Repeat exactly the lines from the one containing "The Blender Python" through the one containing "shrub(840, 690, gen_shrub(36, 1.6, 2.6, 14, .7, 7, 6, 0), 'low", both lines included, please, without any other lines.

[Scene modeling code data]

----

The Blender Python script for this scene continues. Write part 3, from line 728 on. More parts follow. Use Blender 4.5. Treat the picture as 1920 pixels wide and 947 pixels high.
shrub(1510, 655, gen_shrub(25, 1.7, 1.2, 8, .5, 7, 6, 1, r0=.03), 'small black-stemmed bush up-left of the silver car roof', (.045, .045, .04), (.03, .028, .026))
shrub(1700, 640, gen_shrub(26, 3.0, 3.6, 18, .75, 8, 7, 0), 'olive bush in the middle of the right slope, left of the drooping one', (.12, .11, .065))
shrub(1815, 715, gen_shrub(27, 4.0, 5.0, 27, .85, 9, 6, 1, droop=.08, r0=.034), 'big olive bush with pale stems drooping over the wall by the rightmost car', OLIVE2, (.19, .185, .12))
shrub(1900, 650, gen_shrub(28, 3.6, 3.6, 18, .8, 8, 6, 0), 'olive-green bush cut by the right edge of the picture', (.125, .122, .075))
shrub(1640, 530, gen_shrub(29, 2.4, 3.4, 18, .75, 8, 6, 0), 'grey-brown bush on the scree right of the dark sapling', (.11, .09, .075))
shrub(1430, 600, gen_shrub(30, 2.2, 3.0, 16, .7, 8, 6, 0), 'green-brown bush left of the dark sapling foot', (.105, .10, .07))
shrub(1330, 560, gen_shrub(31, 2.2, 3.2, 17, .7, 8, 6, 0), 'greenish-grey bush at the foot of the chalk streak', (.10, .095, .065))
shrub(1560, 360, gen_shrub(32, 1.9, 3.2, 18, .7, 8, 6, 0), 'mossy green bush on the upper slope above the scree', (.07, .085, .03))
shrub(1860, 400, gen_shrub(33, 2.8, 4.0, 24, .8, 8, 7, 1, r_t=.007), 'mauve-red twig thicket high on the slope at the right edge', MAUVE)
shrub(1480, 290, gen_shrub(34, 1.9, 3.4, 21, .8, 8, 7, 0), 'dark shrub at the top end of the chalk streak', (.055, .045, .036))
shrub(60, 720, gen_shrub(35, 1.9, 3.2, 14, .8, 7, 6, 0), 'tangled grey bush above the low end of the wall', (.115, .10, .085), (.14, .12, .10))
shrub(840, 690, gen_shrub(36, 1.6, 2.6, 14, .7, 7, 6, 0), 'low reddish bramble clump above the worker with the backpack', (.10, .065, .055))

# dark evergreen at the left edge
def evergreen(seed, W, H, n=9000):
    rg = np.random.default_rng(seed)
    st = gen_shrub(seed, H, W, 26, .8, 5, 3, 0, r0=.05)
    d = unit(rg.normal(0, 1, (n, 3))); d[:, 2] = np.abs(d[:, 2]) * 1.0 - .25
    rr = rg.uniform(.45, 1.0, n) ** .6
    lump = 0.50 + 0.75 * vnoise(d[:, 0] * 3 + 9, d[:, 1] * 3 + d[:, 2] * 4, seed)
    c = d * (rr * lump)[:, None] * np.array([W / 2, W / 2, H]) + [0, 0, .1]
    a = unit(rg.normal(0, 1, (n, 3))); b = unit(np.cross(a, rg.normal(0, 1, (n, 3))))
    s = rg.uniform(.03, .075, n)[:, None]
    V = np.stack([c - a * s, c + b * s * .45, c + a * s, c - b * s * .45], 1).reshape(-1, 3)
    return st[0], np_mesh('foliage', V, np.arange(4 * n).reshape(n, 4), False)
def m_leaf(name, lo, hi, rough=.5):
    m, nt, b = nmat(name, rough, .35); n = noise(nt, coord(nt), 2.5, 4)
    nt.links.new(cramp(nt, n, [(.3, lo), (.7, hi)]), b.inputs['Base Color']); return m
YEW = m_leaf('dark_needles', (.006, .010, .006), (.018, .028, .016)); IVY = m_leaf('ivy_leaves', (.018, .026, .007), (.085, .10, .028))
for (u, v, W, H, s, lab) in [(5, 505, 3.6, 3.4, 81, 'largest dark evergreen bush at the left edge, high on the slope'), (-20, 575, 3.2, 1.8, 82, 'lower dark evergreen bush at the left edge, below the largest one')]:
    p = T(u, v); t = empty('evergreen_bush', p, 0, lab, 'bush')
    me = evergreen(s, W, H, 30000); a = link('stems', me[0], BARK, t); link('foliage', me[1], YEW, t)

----

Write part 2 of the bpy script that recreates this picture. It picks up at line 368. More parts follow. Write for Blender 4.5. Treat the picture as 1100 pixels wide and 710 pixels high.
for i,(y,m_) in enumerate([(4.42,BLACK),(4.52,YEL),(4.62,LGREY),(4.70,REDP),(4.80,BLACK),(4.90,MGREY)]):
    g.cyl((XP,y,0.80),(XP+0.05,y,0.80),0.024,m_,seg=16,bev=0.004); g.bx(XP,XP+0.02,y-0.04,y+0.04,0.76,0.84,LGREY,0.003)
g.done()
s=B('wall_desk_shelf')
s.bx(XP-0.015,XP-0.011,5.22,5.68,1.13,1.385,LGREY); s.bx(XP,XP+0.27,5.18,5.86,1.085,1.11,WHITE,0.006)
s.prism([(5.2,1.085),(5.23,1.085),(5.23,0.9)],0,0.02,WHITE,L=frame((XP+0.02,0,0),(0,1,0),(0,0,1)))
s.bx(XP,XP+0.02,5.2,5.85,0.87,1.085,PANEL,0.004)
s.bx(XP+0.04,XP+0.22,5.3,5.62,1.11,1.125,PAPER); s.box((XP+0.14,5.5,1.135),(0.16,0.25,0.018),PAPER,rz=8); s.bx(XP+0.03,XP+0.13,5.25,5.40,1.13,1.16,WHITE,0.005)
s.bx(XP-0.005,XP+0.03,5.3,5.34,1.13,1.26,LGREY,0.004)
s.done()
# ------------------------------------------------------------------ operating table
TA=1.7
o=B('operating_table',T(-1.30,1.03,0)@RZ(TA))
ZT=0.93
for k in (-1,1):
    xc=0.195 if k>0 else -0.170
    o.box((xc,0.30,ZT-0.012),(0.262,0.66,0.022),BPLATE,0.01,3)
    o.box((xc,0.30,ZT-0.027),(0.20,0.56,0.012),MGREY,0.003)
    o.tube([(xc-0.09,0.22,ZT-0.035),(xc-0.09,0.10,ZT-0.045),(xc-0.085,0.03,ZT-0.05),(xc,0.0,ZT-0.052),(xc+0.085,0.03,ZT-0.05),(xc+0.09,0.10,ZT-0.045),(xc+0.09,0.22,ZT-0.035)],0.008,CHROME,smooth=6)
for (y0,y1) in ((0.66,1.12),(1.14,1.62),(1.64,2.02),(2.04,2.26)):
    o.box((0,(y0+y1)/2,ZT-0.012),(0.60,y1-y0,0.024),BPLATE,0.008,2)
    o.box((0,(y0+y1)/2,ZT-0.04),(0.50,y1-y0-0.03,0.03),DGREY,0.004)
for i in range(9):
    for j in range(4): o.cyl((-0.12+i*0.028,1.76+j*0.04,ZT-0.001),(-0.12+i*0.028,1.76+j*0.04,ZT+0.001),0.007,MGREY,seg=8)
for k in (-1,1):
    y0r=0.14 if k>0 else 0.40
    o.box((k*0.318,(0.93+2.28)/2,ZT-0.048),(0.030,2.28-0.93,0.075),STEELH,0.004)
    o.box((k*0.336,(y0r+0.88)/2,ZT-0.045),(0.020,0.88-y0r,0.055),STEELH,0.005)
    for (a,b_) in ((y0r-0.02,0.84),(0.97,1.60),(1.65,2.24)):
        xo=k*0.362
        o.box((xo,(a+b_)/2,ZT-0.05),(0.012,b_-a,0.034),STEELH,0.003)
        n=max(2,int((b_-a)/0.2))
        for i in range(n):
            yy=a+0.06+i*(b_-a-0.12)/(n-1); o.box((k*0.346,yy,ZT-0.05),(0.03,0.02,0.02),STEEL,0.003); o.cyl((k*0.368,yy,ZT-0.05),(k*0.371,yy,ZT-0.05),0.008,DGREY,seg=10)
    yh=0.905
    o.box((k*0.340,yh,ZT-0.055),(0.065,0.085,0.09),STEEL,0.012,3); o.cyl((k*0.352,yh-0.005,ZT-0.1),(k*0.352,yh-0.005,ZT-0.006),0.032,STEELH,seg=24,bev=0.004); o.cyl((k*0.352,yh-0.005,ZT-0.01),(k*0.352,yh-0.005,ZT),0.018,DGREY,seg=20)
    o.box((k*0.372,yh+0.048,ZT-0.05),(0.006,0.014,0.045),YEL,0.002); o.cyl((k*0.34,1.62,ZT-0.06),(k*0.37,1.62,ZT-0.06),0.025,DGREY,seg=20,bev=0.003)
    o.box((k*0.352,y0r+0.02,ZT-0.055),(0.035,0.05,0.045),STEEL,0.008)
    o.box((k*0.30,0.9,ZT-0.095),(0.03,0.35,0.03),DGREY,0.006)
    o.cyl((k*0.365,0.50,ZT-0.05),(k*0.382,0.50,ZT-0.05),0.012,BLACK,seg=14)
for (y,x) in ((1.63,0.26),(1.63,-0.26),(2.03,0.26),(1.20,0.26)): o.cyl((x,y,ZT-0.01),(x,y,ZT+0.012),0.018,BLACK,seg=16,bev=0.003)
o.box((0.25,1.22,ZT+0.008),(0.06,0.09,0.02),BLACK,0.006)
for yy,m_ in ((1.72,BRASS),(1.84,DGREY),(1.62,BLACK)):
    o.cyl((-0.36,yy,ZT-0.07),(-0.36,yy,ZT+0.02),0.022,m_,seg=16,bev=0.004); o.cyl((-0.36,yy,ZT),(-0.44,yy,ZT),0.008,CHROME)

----

**SOLUTION TO THIS PROBLEM**
The Blender Python script for this scene continues. Write part 3, from line 728 on. More parts follow. Use Blender 4.5. Treat the picture as 1920 pixels wide and 947 pixels high.
shrub(1510, 655, gen_shrub(25, 1.7, 1.2, 8, .5, 7, 6, 1, r0=.03), 'small black-stemmed bush up-left of the silver car roof', (.045, .045, .04), (.03, .028, .026))
shrub(1700, 640, gen_shrub(26, 3.0, 3.6, 18, .75, 8, 7, 0), 'olive bush in the middle of the right slope, left of the drooping one', (.12, .11, .065))
shrub(1815, 715, gen_shrub(27, 4.0, 5.0, 27, .85, 9, 6, 1, droop=.08, r0=.034), 'big olive bush with pale stems drooping over the wall by the rightmost car', OLIVE2, (.19, .185, .12))
shrub(1900, 650, gen_shrub(28, 3.6, 3.6, 18, .8, 8, 6, 0), 'olive-green bush cut by the right edge of the picture', (.125, .122, .075))
shrub(1640, 530, gen_shrub(29, 2.4, 3.4, 18, .75, 8, 6, 0), 'grey-brown bush on the scree right of the dark sapling', (.11, .09, .075))
shrub(1430, 600, gen_shrub(30, 2.2, 3.0, 16, .7, 8, 6, 0), 'green-brown bush left of the dark sapling foot', (.105, .10, .07))
shrub(1330, 560, gen_shrub(31, 2.2, 3.2, 17, .7, 8, 6, 0), 'greenish-grey bush at the foot of the chalk streak', (.10, .095, .065))
shrub(1560, 360, gen_shrub(32, 1.9, 3.2, 18, .7, 8, 6, 0), 'mossy green bush on the upper slope above the scree', (.07, .085, .03))
shrub(1860, 400, gen_shrub(33, 2.8, 4.0, 24, .8, 8, 7, 1, r_t=.007), 'mauve-red twig thicket high on the slope at the right edge', MAUVE)
shrub(1480, 290, gen_shrub(34, 1.9, 3.4, 21, .8, 8, 7, 0), 'dark shrub at the top end of the chalk streak', (.055, .045, .036))
shrub(60, 720, gen_shrub(35, 1.9, 3.2, 14, .8, 7, 6, 0), 'tangled grey bush above the low end of the wall', (.115, .10, .085), (.14, .12, .10))
shrub(840, 690, gen_shrub(36, 1.6, 2.6, 14, .7, 7, 6, 0), 'low reddish bramble clump above the worker with the backpack', (.10, .065, .055))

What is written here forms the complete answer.